Starbucks is habit-forming. Not only for the coffee, but for the intellectual stimulation I've grown used to finding there. Many years ago, during the development of my addiction, I visited Starbucks with others. I engaged my friends in conversation that revolutionized the way I thought about God, others, and me. Later, as life got me and everyone else, my Starbucks trips became more solitary-- my place to do homework, pray, journal, or read. Now, I go alone, or occasionally accompanied by my spouse or some other fellow reader with whom I don't need to interact.
But Starbucks is not the habit anymore; no, I have become addicted to my failure to interact. I have realized that I can't engage ideas. I can't engage others. I can't engage crowds or individuals or even academic stimulation. Has my brain turned to mush? Maybe, but I suspect it has more to with a protective shell I've sunk into. Over the last three years, I stopped the practice of connecting with others.

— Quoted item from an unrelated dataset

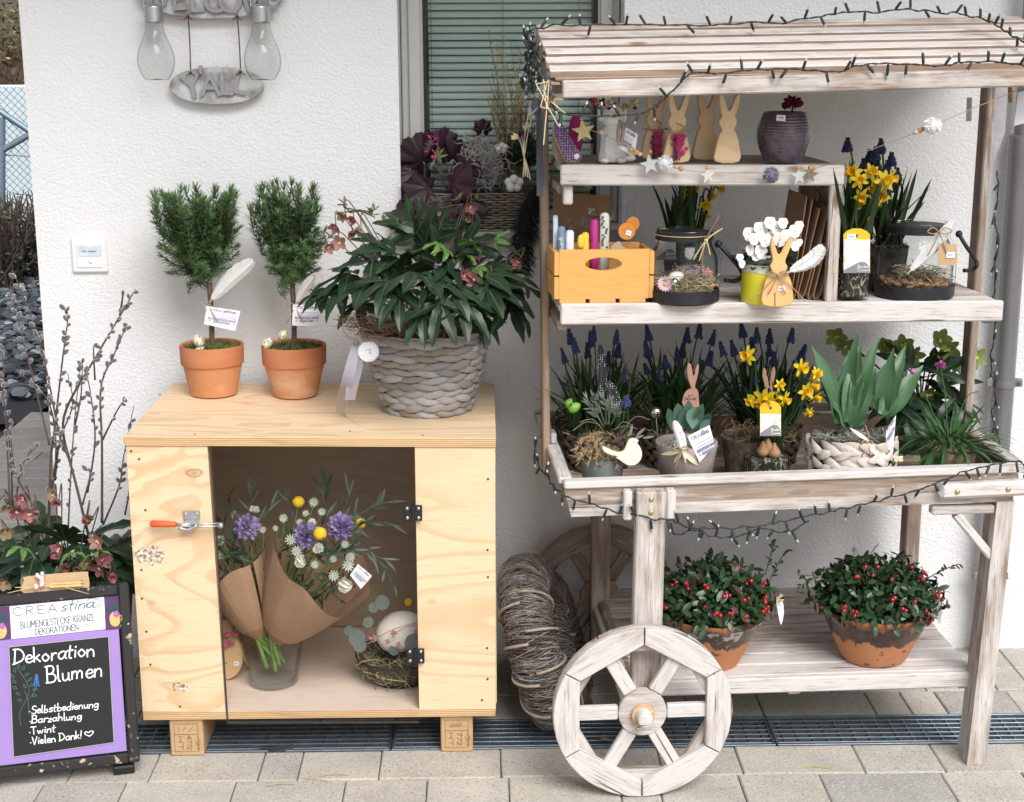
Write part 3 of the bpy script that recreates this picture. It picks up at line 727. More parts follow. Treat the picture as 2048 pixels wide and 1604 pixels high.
# bottom shelf
for k in range(9):
    v0 = .066+.0605*k; sh = rr.uniform(-.004, .004)
    hz('shelf_slat', -.780+.004*k+sh, .012+sh, v0, v0+.0525, .184, .200, WW[0] if k < 3 else WW[1], tilt=-.003)
hz('shelf_slat', -.775, .012, .044, .0625, .166, .201, WW[0], tilt=-.003)
for u in (-.76, -.39, -.01): dz('shelf_bearer', u-.014, u+.014, .066, .60, .150, .183, WW[0])
# posts
VP0, VP1 = .298, .346
vz('post', -.921, -.9045, VP0, VP1, .60, 1.435, WBR, lean=-.006); vz('post', .041, .0585, VP0, VP1, .66, 1.452, WW[2], lean=.004)
vz('cleat', -.9035, -.890, VP0+.004, VP1, .6665, .690, WW[0])
# middle shelf
ST = -.008
hz('shelf_front', -.900, .045, .130, .146, .968, 1.012, WW[0], tilt=ST)
for k in range(6): hz('shelf_board', -.902, .043, .1475+.066*k, .2125+.066*k, .993, 1.009, WW[1] if k else WW[0], tilt=ST)
for u in (-.895, .022): dz('shelf_cleat', u-.010, u+.012, .152, .53, .952, .975, WW[2])
# riser crate on the middle shelf
RT = -.006
hz('riser_front', -.900, -.309, .140, .156, 1.256, 1.298, WW[0], tilt=RT)
for k in range(5): hz('riser_board', -.899, -.310, .1575+.062*k, .2185+.062*k, 1.282, 1.296, WW[2] if k else WW[1], tilt=RT)
vz('riser_stile', -.337, -.312, .142, .160, 1.005, 1.253, WW[1]); vz('riser_stile', -.337, -.312, .385, .403, 1.005, 1.276, WW[2])
dz('riser_rail', -.334, -.315, .161, .384, 1.006, 1.036, WW[2])
for k in range(3): vz('riser_slat', -.318, -.311, .175+.072*k, .235+.072*k, 1.037, 1.278, WBR)
vz('riser_stile', -.893, -.873, .155, .175, 1.215, 1.2555, WW[1]); dz('riser_cleat', -.903, -.880, .176, .40, 1.236, 1.2555, WW[2])
# roof
RLT = .019
hz('roof_front', -.912, .12, -.006, .012, 1.436, 1.470, WW[1], tilt=RLT)
va, za, vb, zb = .002, 1.4785, .31, 1.574
for k in range(6):
    f0 = (k+.5)/6; v = va+(vb-va)*f0; z = za+(zb-za)*f0
    nrm = Vector((0, -(zb-za), vb-va)).normalized()
    d = (CV*(vb-va)+UZ*(zb-za)).normalized()
    rs_ = plank('roof_slat', cart, C(-.934+rr.uniform(-.004, .004), v, z), C(.105, v, z+RLT*.75), .0345, .014, d, WW[0] if k < 5 else WW[1], .0015)
    rs_.data.materials.append(WBR); rs_.data.polygons.foreach_set('material_index', [0 if abs(p_.normal.z) > .7 else 1 for p_ in rs_.data.polygons])
for k in range(6):
    f0 = (k+.5)/6; v = .62-(.62-.312)*f0; z = za+(zb-za)*f0
    d = (-CV*.308+UZ*(zb-za)).normalized()
    plank('roof_slat', cart, C(-.934, v, z), C(.105, v, z+RLT*.75), .0430, .013, d, WW[1], .002)
d = (CV*(vb-va)+UZ*(zb-za)).normalized(); plank('roof_shade_board', cart, C(-.925, (va+vb)/2+.005, (za+zb)/2-.0085), C(.098, (va+vb)/2+.005, (za+zb)/2-.0085+RLT*.75), .312, .006, d, WBR, .001)  # invented board hidden under the slats, kept to deepen the shade below the roof
for u, dz_ in ((-.915, 0), (.05, .014)):
    q = MB(); q.prism([(.0, 0), (.622, 0), (.311, .096)], .018); X = CM @ T(u, 0, 1.462+dz_) @ RZ(PI/2); q.build('gable', WW[2], cart, X)
hz('purlin', -.90, .06, .30, .33, 1.435, 1.460, WBR, tilt=.012)
# wheels
def wheel(c_uvz, name_parent, m=WW[0], m2=WW[1]):
    ring = MB(); A = 8
    def seg(parent, a0, a1, rin_j, rout, y0, y1, mat_):
        """felloe from angle a0 to a1: arc outside, straight inside; local XZ, axle at origin, rotated so its length lies along X"""
        mid = (a0+a1)/2; w = PI/2-mid
        def loc_(r_, a): return (r_*math.cos(a+w), r_*math.sin(a+w))
        o = [loc_(rout, a1+(a0-a1)*i/A) for i in range(A+1)]+[loc_(rin_j, a0), loc_(rin_j, a1)]
        q = MB(); q.prism([(p[0], p[1]-.15) for p in o[::-1]], y1-y0, None, .0018)
        X = CM @ T(*c_uvz) @ RY(w) @ T(0, y0, .15); return q.build('felloe', mat_, parent, X)
    wh = MB(); wh.lathe([(.006, -.012), (.049, -.012), (.0505, -.010), (.0505, .004), (.006, .004)], 40, CM @ T(*c_uvz) @ RX(PI/2) @ T(0, 0, .004), True, True)
    w_ = wh.build('wheel', m2, name_parent); soft(w_, 30)
    for i in range(6):
        a0 = R(90+60*i+.5); seg(w_, a0, a0+R(59), .152, .187, -.016, .0, m)
        a0 = R(60+60*i+.5); seg(w_, a0, a0+R(59), .152, .1865, .0008, .017, m2)
        an = R(60*i); d = CU*math.cos(an)+UZ*math.sin(an); p = C(*c_uvz)
        plank('spoke', w_, p+d*.0515+CV*.001, p+d*.143+CV*.001, .030, .015, d.cross(CV), m, .002)
    q = MB(); q.lathe([(.024, -.002), (.024, .002)], 24, CM @ T(c_uvz[0], c_uvz[1]-.019, c_uvz[2]) @ RX(PI/2)); soft(q.build('washer', woodwash('raw_wood', .1, (.4, .24, .12), (.6, .40, .22)), w_))
    q = MB(); q.lathe([(.0165, -.03), (.0165, .02), (.014, .0255), (.006, .027)], 20, CM @ T(c_uvz[0], c_uvz[1]-.024, c_uvz[2]) @ RX(PI/2)); soft(q.build('axle_end', m, w_), 50)
    q = MB(); q.tube([C(c_uvz[0]+.018, c_uvz[1]-.033, c_uvz[2]+.019), C(c_uvz[0]-.014, c_uvz[1]-.033, c_uvz[2]-.024)], .0018, 8); q.ball(C(c_uvz[0]-.014, c_uvz[1]-.034, c_uvz[2]-.024), .0045, 8, 5); q.build('pin', BRASS, w_, smooth=True)
    return w_
wheel((-.748, -.072, .1875), cart); wheel((-.748, .610, .1875), cart, WW[2], WBR)
q = MB(); q.tube([C(-.748, -.05, .1875), C(-.748, .6, .1875)], .014, 12); q.build('axle', WW[2], cart)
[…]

I didn't have time, my friends moved away, my husband was busy, my homework came first. All of these are (I convince myself) valid excuses for my indifference. And yet, now that I have time, no homework, a husband who is home, and a new church with new (potential) friends, I feel stuck in a rut.
I'm just not interested in much anymore. I have become completely self-sufficient and independent, and there is very little wonder and awe in my life. I am sure some of that will return in a few weeks with the arrival of our daughter, but frankly, I am ready for God now. I want my soul to come alive to beauty and music and words the way it used to. I long to respond to ideas with passion, to friends with empathy, and to Jesus with humility. I've hit upon the formula: be less self-absorbed. get your thoughts in tangibility. devote yourself to Christ. Hopefully, Starbucks will be able to assist me in forming this new habit of outward looking!